*PROBLEM DETAILS*. Make an exact transcription of the material, leaving out all images.

..............................

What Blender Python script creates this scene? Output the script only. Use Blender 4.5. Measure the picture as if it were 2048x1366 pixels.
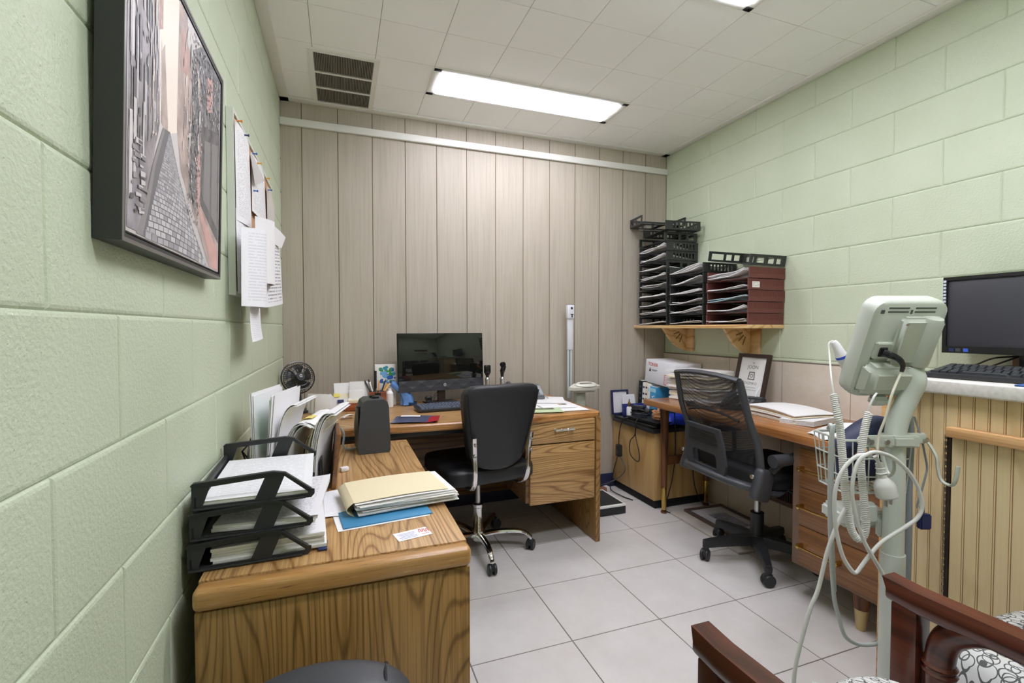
import bpy, bmesh, math, random
from mathutils import Vector, Matrix, Euler
random.seed(7)
for o in list(bpy.data.objects): bpy.data.objects.remove(o)
SC = bpy.context.scene
COL = SC.collection
PI = math.pi
def R(d): return math.radians(d)

# ---------------------------------------------------------------- camera, light, exposure
cam = bpy.data.objects.new('camera', bpy.data.cameras.new('camera')); COL.objects.link(cam)
cam.location = (0.3241, -3.1793, 1.226)
cam.rotation_euler = (R(90 - 1.607), 0, R(-19.925))
cam.data.sensor_width = 36.0; cam.data.lens = 950.0 / 2048 * 36.0
cam.data.clip_start = 0.02
SC.camera = cam
SC.view_settings.view_transform = 'Standard'; SC.view_settings.look = 'None'
SC.view_settings.exposure = 1.5; SC.view_settings.gamma = 1.0
SC.view_settings.use_curve_mapping = False
SC.cycles.use_denoising = True
SC.cycles.max_bounces = 10; SC.cycles.diffuse_bounces = 6
SC.cycles.sample_clamp_indirect = 6.0
W = bpy.data.worlds.new('world'); SC.world = W; W.use_nodes = True
W.node_tree.nodes['Background'].inputs[0].default_value = (1, 1, 1, 1)
W.node_tree.nodes['Background'].inputs[1].default_value = 0.0
LAMP_E = 8.5            # emission of the fluorescent diffusers
ROOM_W, ROOM_H, ROOM_F = 2.786, 2.60, -3.95

# ---------------------------------------------------------------- materials
def srgb(r, g, b):
    f = lambda c: c / 12.92 if c <= .04045 else ((c + .055) / 1.055) ** 2.4
    return (f(r / 255), f(g / 255), f(b / 255), 1)
class NT:
    def __init__(s, name):
        s.m = bpy.data.materials.new(name); s.m.use_nodes = True
        s.t = s.m.node_tree; s.b = s.t.nodes['Principled BSDF']
    def n(s, k, **kw):
        x = s.t.nodes.new(k)
        for a, v in kw.items():
            if a.startswith('i_'): x.inputs[a[2:].replace('_', ' ')].default_value = v
            else: setattr(x, a, v)
        return x
    def l(s, a, ao, b, bi): s.t.links.new(a.outputs[ao], b.inputs[bi])
    def set(s, **kw):
        for a, v in kw.items(): s.b.inputs[a.replace('_', ' ')].default_value = v
    def coord(s, scale=(1, 1, 1), kind='Object', rot=(0, 0, 0), loc=(0, 0, 0)):
        c = s.n('ShaderNodeTexCoord'); m = s.n('ShaderNodeMapping')
        m.inputs['Scale'].default_value = scale; m.inputs['Rotation'].default_value = rot
        m.inputs['Location'].default_value = loc
        s.l(c, kind, m, 'Vector'); return m
    def ramp(s, stops, interp='LINEAR'):
        r = s.n('ShaderNodeValToRGB'); e = r.color_ramp.elements; r.color_ramp.interpolation = interp
        while len(e) < len(stops): e.new(.5)
        for k, (p, c) in enumerate(stops):
            e[k].position = p; e[k].color = c if len(c) == 4 else (*c, 1)
        return r
    def bump(s, src, out, strength, dist=.002, chain=None):
        b = s.n('ShaderNodeBump'); b.inputs['Strength'].default_value = strength; b.inputs['Distance'].default_value = dist
        s.l(src, out, b, 'Height')
        if chain: s.l(chain, 'Normal', b, 'Normal')
        s.l(b, 'Normal', s.b, 'Normal'); return b
MATS = {}
def plain(name, col, rough=.5, metal=0, spec=.5, noise=0, nscale=40, bump=0, bscale=300, coat=0, trans=0, emit=0):
    if name in MATS: return MATS[name]
    k = NT(name); k.set(Base_Color=col, Roughness=rough, Metallic=metal, Specular_IOR_Level=spec)
    if coat: k.set(Coat_Weight=coat, Coat_Roughness=.08)
    if trans: k.set(Transmission_Weight=trans)
    if emit: k.set(Emission_Color=col, Emission_Strength=emit)
    if noise:
        m = k.coord(); t = k.n('ShaderNodeTexNoise', i_Scale=nscale, i_Detail=4.0); k.l(m, 'Vector', t, 'Vector')
        d = tuple(c * (1 - noise) for c in col[:3]) + (1,); e = tuple(min(1, c * (1 + noise)) for c in col[:3]) + (1,)
        r = k.ramp([(.3, d), (.7, e)]); k.l(t, 'Fac', r, 'Fac'); k.l(r, 'Color', k.b, 'Base Color')
    if bump:
        m = k.coord(); t = k.n('ShaderNodeTexNoise', i_Scale=bscale, i_Detail=3.0); k.l(m, 'Vector', t, 'Vector')
        k.bump(t, 'Fac', bump, .001)
    MATS[name] = k.m; return k.m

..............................

*SOLVED PROBLEM*.
What Blender Python script creates this scene? Output the script only. Use Blender 4.5. Measure the picture as if it were 2048x1366 pixels.
import bpy, bmesh, math, random
from mathutils import Vector, Matrix, Euler
random.seed(7)
for o in list(bpy.data.objects): bpy.data.objects.remove(o)
SC = bpy.context.scene
COL = SC.collection
PI = math.pi
def R(d): return math.radians(d)

# ---------------------------------------------------------------- camera, light, exposure
cam = bpy.data.objects.new('camera', bpy.data.cameras.new('camera')); COL.objects.link(cam)
cam.location = (0.3241, -3.1793, 1.226)
cam.rotation_euler = (R(90 - 1.607), 0, R(-19.925))
cam.data.sensor_width = 36.0; cam.data.lens = 950.0 / 2048 * 36.0
cam.data.clip_start = 0.02
SC.camera = cam
SC.view_settings.view_transform = 'Standard'; SC.view_settings.look = 'None'
SC.view_settings.exposure = 1.5; SC.view_settings.gamma = 1.0
SC.view_settings.use_curve_mapping = False
SC.cycles.use_denoising = True
SC.cycles.max_bounces = 10; SC.cycles.diffuse_bounces = 6
SC.cycles.sample_clamp_indirect = 6.0
W = bpy.data.worlds.new('world'); SC.world = W; W.use_nodes = True
W.node_tree.nodes['Background'].inputs[0].default_value = (1, 1, 1, 1)
W.node_tree.nodes['Background'].inputs[1].default_value = 0.0
LAMP_E = 8.5            # emission of the fluorescent diffusers
ROOM_W, ROOM_H, ROOM_F = 2.786, 2.60, -3.95

# ---------------------------------------------------------------- materials
def srgb(r, g, b):
    f = lambda c: c / 12.92 if c <= .04045 else ((c + .055) / 1.055) ** 2.4
    return (f(r / 255), f(g / 255), f(b / 255), 1)
class NT:
    def __init__(s, name):
        s.m = bpy.data.materials.new(name); s.m.use_nodes = True
        s.t = s.m.node_tree; s.b = s.t.nodes['Principled BSDF']
    def n(s, k, **kw):
        x = s.t.nodes.new(k)
        for a, v in kw.items():
            if a.startswith('i_'): x.inputs[a[2:].replace('_', ' ')].default_value = v
            else: setattr(x, a, v)
        return x
    def l(s, a, ao, b, bi): s.t.links.new(a.outputs[ao], b.inputs[bi])
    def set(s, **kw):
        for a, v in kw.items(): s.b.inputs[a.replace('_', ' ')].default_value = v
    def coord(s, scale=(1, 1, 1), kind='Object', rot=(0, 0, 0), loc=(0, 0, 0)):
        c = s.n('ShaderNodeTexCoord'); m = s.n('ShaderNodeMapping')
        m.inputs['Scale'].default_value = scale; m.inputs['Rotation'].default_value = rot
        m.inputs['Location'].default_value = loc
        s.l(c, kind, m, 'Vector'); return m
    def ramp(s, stops, interp='LINEAR'):
        r = s.n('ShaderNodeValToRGB'); e = r.color_ramp.elements; r.color_ramp.interpolation = interp
        while len(e) < len(stops): e.new(.5)
        for k, (p, c) in enumerate(stops):
            e[k].position = p; e[k].color = c if len(c) == 4 else (*c, 1)
        return r
    def bump(s, src, out, strength, dist=.002, chain=None):
        b = s.n('ShaderNodeBump'); b.inputs['Strength'].default_value = strength; b.inputs['Distance'].default_value = dist
        s.l(src, out, b, 'Height')
        if chain: s.l(chain, 'Normal', b, 'Normal')
        s.l(b, 'Normal', s.b, 'Normal'); return b
MATS = {}
def plain(name, col, rough=.5, metal=0, spec=.5, noise=0, nscale=40, bump=0, bscale=300, coat=0, trans=0, emit=0):
    if name in MATS: return MATS[name]
    k = NT(name); k.set(Base_Color=col, Roughness=rough, Metallic=metal, Specular_IOR_Level=spec)
    if coat: k.set(Coat_Weight=coat, Coat_Roughness=.08)
    if trans: k.set(Transmission_Weight=trans)
    if emit: k.set(Emission_Color=col, Emission_Strength=emit)
    if noise:
        m = k.coord(); t = k.n('ShaderNodeTexNoise', i_Scale=nscale, i_Detail=4.0); k.l(m, 'Vector', t, 'Vector')
        d = tuple(c * (1 - noise) for c in col[:3]) + (1,); e = tuple(min(1, c * (1 + noise)) for c in col[:3]) + (1,)
        r = k.ramp([(.3, d), (.7, e)]); k.l(t, 'Fac', r, 'Fac'); k.l(r, 'Color', k.b, 'Base Color')
    if bump:
        m = k.coord(); t = k.n('ShaderNodeTexNoise', i_Scale=bscale, i_Detail=3.0); k.l(m, 'Vector', t, 'Vector')
        k.bump(t, 'Fac', bump, .001)
    MATS[name] = k.m; return k.m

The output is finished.